Stop earth on troll pork no creak past.
Wednesday, December 23
ERCON NOCRE #2
ERCON NOCRE
Thursday, December 17
Field notebook 9/30/09 - ongoing (Exerpt) Gender Relationships
tuned out of the beetle winged radio.
soft oak blunt foot treads are left on the ant hills next to the beach.
bartunes filled with sprinkles.
i see the bad smells coming out of this rotten pot.
i see shadows in the room houses i stopped at for the night.
the one i once loved now expired.
Thursday, December 3
narrative #1
The only way it will work is if I can get home to watch TV.
It is 32 degrees and I am on my own list. Ciggy. Beer is not doing it anymore. I will only puke if I have anymore and besides everyone else is asleep. I don’t want to be alone with the drunk voice in ym head telling me what I know I have to do. I just want to go home watch some TV and try to sober up amnd fal asleep. I have a choice more tickets or one more beer.
Anxiety is all over me right now. Go to the pisser white tile, the rancid piss smell. Come back to the bar. Weird man comes in, asking the bartender for something. But he was talking to low to hear.
Field Notes - one night late november 2009
Overturned bottles of beer litter the beach
The blood soaked grass is a picture of rainbows
Ash on the plastic table or on the concrete sidewalk, next to the bench
Sliver turn for the fingers that clamp down and keep it tight. Moving – glass bubbles – ash – rotten stone.
White boy on the concrete steps. I pass a Mexican selling oranges on the corner, as I drive by. What does he do at night?
Taking pictures of sprinklers why are they on at night? Water drains down over the sidewalk it makes me think of blood.
Ciggy makes me want to go home but what is there. I can’t quite see it in this state.
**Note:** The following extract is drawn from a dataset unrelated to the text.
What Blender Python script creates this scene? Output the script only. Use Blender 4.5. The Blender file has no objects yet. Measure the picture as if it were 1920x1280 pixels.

I know what I need but right now it is 2 late.
Scratches in the plastic table: An accumulation of lines.
I hear a creak and a ping. Cars along 101 in the distance. A chair next to the window outside. What is trip going to give me? Another escape. What am I escaping from?
Keep going up the stairs to the time when I have to go home (I am not alone there) I am alone here with my ash and bubbles.
A new white page and the orange glow of burning paper lights up my thoughts. All alone here in my plastic table surrounded by rotten posts and amateur thoughts. Trying to end it all.
Damp pants in the desert. I fart remnants of life I am part of the ultraviolence of simple life forms. that does not jive with my easy life style. So I drink alone. I am friends with these words. I am searching but stuck within the nounds of my own limits.
Bubbles on the rim of my bottle the observers above me lock their doors. The lights are still on for me. Time is broken as I take a sip of my beer and think.
Still rising. the blinds are half open to an empty apartment. The walls settle with a creek and a ping. Singular holes in the wooden doors there are beings just like me behind there why are they not here with me trying to answer these same questions. I go back home and just be drunk and feel sick tomorrow.
Split the shell and blow smoke up in the air. There are others like me out there. We all breathe in and out and wonder what everyone else is doing.
I sit at the railing or in the plastic lawn chair listening to the sound of cars, music and my own words.
Spit hangs off my tongue as it makes it way to the floor. There is a lighter with an eroded sticker next to me.
I have the choice to be alone with my thoughts or be alive with my actions.